Washington, July 26 (HNA) – The virtual currency known as Bitcoin is a form of “money” covered under the Washington, D.C., Money Transmitters Act, a federal court said Friday, Bloomberg Law reported.
Money “commonly means a medium of exchange, method of payment, or store of value,” Chief Judge Beryl A. Howell wrote for the U.S. District Court for the District of Columbia. “Bitcoin is these things.” The D.C. law adopts that meaning even though it doesn’t strictly define “money,” the court said.
The court declined to dismiss criminal charges against Larry Dean Harmon, the operator of an underground Bitcoin trading platform, for running an unlicensed money transmitting business under D.C. law and for laundering money under federal law.
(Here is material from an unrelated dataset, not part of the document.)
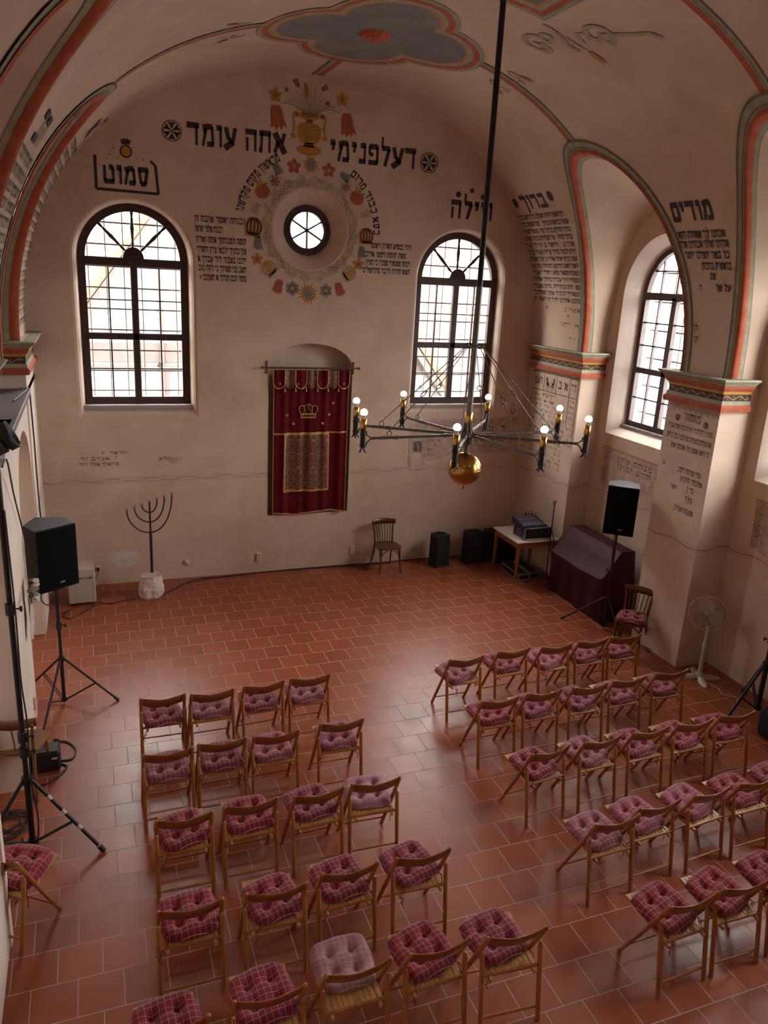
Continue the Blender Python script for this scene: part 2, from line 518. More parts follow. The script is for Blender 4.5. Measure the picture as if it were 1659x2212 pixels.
for i in range(3):
    yc = (PIER_L[i][1] + PIER_L[i + 1][0]) / 2; hw = (PIER_L[i][1] - PIER_L[i + 1][0]) / 2
    lb = MB(); lb.box((-1.50, yc - (.42 if i == 0 else 0), LEDGE_Z + .035), (.70, 2 * hw - .01 + (.84 if i == 0 else 0), .07), 0, None, .01)
    struct(lb.build('trim_ledge', mat('grey_ledge_board', (.15, .12, .115), .7)))
# back of the room (behind the camera)
b = MB(); b.box((2.8, YB - .1, 4), (10.4, .2, 8.2))
struct(b.build('wall_front', M_PLASTER))

# ---- end wall with two windows, round window and niche
WINS = [dict(xc=.215, hw=.755, z0=2.80, zs=4.86), dict(xc=5.345, hw=.745, z0=2.78, zs=4.83)]
YF = .20
NICHE = dict(x0=2.145, x1=3.515, z0=.975, zs=3.38, rise=.38, d=.22)
def niche_outline(g=0.0):
    x0, x1 = NICHE['x0'] - g, NICHE['x1'] + g
    xc, hw = (x0 + x1) / 2, (x1 - x0) / 2
    pts = [(x0, NICHE['z0'] - g), (x1, NICHE['z0'] - g)]
    for k in range(17):
        a = PI * k / 16
        pts.append((xc + hw * math.cos(a), NICHE['zs'] + (NICHE['rise'] + g) * math.sin(a)))
    return pts
ROSE = (2.765, 5.435)
def circ(c, r, n=40):
    return [(c[0] + r * math.cos(2 * PI * k / n), c[1] + r * math.sin(2 * PI * k / n)) for k in range(n)]
wp = lambda u, v: Vector((u, 0.0, v))
OPEN = [arch_outline(wd['hw'] + .095, 2.60, wd['zs'], wd['hw'] + .06, 28, wd['xc']) for wd in WINS]
b = MB()
b.poly([(-1.6, 0), (7.4, 0), (7.4, 8), (-1.6, 8)], wp, 0, OPEN + [circ(ROSE, .575), niche_outline()])
no = niche_outline(); n = len(no)
b.add([(p[0], 0, p[1]) for p in no] + [(p[0], NICHE['d'], p[1]) for p in no], [(i, (i + 1) % n, n + (i + 1) % n, n + i) for i in range(n)])
b.poly(no, lambda u, v: Vector((u, NICHE['d'], v)))
for wd, op in zip(WINS, OPEN):
    inner = arch_outline(wd['hw'], 2.76, wd['zs'], None, 28, wd['xc'])
    n = len(op); rws = []
    for q in range(6):
        t = q / 5
        rws.append([Vector((a[0] + (c[0] - a[0]) * (1 - (1 - t) ** 2), YF * t ** 1.6, a[1] + (c[1] - a[1]) * (1 - (1 - t) ** 2))) for a, c in zip(op, inner)])
    b.grid(rws, 0, False, True)
    n = len(inner)
    b.add([(p[0], YF, p[1]) for p in inner] + [(p[0], .62, p[1]) for p in inner], [(i, (i + 1) % n, n + (i + 1) % n, n + i) for i in range(n)])
rws = []
for t in (0, .15, .3, .5, .7, .85, 1):
    r = .575 + (.36 - .575) * (1 - (1 - t) ** 1.7)
    rws.append([Vector((ROSE[0] + r * math.cos(2 * PI * k / 40), .22 * t, ROSE[1] + r * math.sin(2 * PI * k / 40))) for k in range(40)])
b.grid(rws, 0, True, True)
b.add([(p[0], .22, p[1]) for p in circ(ROSE, .36)] + [(p[0], .62, p[1]) for p in circ(ROSE, .36)], [(i, (i + 1) % 40, 40 + (i + 1) % 40, 40 + i) for i in range(40)])
wall_back = struct(b.build('wall_back', M_PLASTER))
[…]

The US federal court ruled that Bitcoin is a form of “money” covered under the District of Columbia’s (D.C.) Money Transmitter Act. The conclusion is part of a criminal action involving the U.S. versus Larry Dean Harmon, who operated a Bitcoin mixing platform.
In the U.S., financial regulators have used to debate over the status of Bitcoin as a commodity or security. A federal court set a precedent when it called Bitcoin “money” and said it was covered under Washington, D.C., Money Transmitters Act (MTA).
This enabled it to decline the dismissal of criminal charges against Larry Dean Harmon, who ran a Bitcoin mixing service that helped clients launder money obtained illegally. Harmon is charged with operating an unlicensed money transmitting business under D.C. law.
Harmon was targeting potential clients through the Dark Net and other underground channels, promoting his service, called Helix, as a Bitcoin tumbler, i.e., a platform that mixed the cryptocurrency to leave no trace of where it comes from. Such a platform would be used drug dealers, gun traffickers, and hackers like the one who fraudulently obtained over $100,000 by hacking into high-profile Twitter accounts.
He was indicted by a federal grand jury last year. Still, he rejected the accusations related to illegal-money-transmission, claiming that Bitcoin isn’t “money” under the MTA, and thus his platform wasn’t money transmitting business under the U.S. law.